:: Provided records

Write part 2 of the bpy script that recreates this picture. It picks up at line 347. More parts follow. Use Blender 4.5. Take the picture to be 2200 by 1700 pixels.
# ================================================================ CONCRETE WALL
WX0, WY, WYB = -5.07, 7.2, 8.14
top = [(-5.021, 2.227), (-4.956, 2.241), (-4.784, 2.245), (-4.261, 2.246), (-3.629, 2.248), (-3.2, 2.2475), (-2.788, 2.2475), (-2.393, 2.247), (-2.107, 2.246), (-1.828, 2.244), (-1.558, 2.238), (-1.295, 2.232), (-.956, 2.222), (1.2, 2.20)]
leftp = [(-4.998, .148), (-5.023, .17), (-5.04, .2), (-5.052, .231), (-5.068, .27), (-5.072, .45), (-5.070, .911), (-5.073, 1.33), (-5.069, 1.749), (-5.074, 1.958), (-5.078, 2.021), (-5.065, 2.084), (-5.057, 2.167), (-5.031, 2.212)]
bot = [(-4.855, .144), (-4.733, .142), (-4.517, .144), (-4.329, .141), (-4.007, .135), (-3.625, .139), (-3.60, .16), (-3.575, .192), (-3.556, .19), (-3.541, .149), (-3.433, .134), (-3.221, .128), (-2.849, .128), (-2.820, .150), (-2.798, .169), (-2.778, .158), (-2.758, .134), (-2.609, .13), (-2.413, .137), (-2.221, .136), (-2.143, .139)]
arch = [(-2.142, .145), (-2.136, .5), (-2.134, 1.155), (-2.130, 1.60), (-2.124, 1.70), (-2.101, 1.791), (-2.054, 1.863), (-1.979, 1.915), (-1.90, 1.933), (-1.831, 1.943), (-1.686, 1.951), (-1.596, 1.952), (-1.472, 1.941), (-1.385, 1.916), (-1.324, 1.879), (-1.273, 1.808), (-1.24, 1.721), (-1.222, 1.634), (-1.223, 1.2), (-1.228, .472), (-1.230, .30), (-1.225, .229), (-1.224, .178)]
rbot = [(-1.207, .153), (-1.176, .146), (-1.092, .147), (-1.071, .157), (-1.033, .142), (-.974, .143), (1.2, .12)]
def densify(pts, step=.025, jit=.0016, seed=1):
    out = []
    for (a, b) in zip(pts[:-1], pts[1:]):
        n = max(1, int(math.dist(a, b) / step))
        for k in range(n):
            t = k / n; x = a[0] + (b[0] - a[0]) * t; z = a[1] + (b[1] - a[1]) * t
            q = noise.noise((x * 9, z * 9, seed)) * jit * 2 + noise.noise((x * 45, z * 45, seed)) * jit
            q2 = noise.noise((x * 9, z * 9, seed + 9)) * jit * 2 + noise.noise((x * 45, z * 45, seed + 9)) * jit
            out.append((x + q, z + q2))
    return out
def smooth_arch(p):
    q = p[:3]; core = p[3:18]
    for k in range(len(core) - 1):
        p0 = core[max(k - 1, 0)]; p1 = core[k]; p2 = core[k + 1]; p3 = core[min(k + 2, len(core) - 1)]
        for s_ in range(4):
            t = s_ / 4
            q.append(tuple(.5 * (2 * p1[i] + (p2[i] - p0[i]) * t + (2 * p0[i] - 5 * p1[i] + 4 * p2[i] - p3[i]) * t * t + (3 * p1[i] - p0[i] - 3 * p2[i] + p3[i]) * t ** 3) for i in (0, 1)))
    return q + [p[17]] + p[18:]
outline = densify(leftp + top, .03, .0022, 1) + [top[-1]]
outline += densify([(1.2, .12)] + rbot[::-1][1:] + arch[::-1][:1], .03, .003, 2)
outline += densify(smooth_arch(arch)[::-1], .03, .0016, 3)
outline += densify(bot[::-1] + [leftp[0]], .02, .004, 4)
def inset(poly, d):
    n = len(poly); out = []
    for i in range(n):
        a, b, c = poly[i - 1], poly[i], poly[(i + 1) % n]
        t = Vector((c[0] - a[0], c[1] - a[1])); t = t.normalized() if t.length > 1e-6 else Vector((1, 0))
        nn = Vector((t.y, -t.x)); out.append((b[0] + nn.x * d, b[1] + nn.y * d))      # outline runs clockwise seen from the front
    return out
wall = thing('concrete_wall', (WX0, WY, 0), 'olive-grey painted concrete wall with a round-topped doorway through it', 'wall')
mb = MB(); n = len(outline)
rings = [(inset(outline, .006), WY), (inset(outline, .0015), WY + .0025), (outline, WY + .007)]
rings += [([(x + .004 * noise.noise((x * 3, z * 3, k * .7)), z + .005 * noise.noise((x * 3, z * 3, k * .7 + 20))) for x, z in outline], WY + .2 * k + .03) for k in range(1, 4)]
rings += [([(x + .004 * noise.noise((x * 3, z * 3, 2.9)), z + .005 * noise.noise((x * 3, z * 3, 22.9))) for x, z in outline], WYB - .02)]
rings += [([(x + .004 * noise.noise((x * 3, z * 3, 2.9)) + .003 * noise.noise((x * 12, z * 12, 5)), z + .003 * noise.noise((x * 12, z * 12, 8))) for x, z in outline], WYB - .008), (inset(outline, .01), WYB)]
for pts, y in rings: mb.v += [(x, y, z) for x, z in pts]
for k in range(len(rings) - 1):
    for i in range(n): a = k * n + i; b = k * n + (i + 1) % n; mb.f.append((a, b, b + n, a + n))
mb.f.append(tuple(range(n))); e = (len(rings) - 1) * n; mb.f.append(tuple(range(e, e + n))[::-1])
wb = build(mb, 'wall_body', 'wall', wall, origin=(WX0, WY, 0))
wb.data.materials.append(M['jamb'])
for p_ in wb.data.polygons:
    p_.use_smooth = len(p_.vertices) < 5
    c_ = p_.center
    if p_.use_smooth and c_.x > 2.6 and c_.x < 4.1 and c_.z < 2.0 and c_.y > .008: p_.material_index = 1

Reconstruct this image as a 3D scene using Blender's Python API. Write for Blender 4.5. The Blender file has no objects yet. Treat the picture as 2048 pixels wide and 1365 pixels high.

::::

▶ Task instructions
Gather each line in these records that contains the string "this".

▶ Expected answer
Write part 2 of the bpy script that recreates this picture. It picks up at line 347. More parts follow. Use Blender 4.5. Take the picture to be 2200 by 1700 pixels.
Reconstruct this image as a 3D scene using Blender's Python API. Write for Blender 4.5. The Blender file has no objects yet. Treat the picture as 2048 pixels wide and 1365 pixels high.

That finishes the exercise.